Ed came back to Chaffee County thinking he would make some good money working at Climax Molybdenum Mine in Leadville. He’d worked at Climax before teaching and in coal mines during the summers, but his dad (also named Edward Lambert who was working in the mine as well) looked at him and said, “You’re a damn fool.” So, instead, he got a job teaching as an English teacher at Salida High School and worked there for 32 years. Most students that sat in his classroom recall how he was one of their favorite and most influential teachers. Ed is a monastic learner  himself which is reflected in how he spends life’s time. Ed is dualistic and well-rounded, a man who does not believe in boredom. He is a deeply thinking philosopher and a chronic jokester, a classical guitarist, a woodworker, a biker, hiker and lover of the outdoors, a writer and reader, someone who seeks solitude but is a local legend around town (not many people don’t know Mr. Lambert!).

 

This trait is one reason he was so accomplished as an educator.

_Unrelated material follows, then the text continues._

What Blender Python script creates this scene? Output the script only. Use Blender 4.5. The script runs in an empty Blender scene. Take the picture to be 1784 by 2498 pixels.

He says humbly, “Teaching is not imparting knowledge, it's also learning. Half the time, I felt like I had them fooled. My students knew more than I did. I feel unworthy about it in so many ways because I learned so much…so much. It was a wonderful endeavor.”

 

Ed has been retired from teaching for over a decade now. He reminisces and admits, “I miss the kids and being around young people but I’m grateful that I’m no longer teaching because of all the additional complexities and troubles and hardships and challenges that are even more real than when I was there.”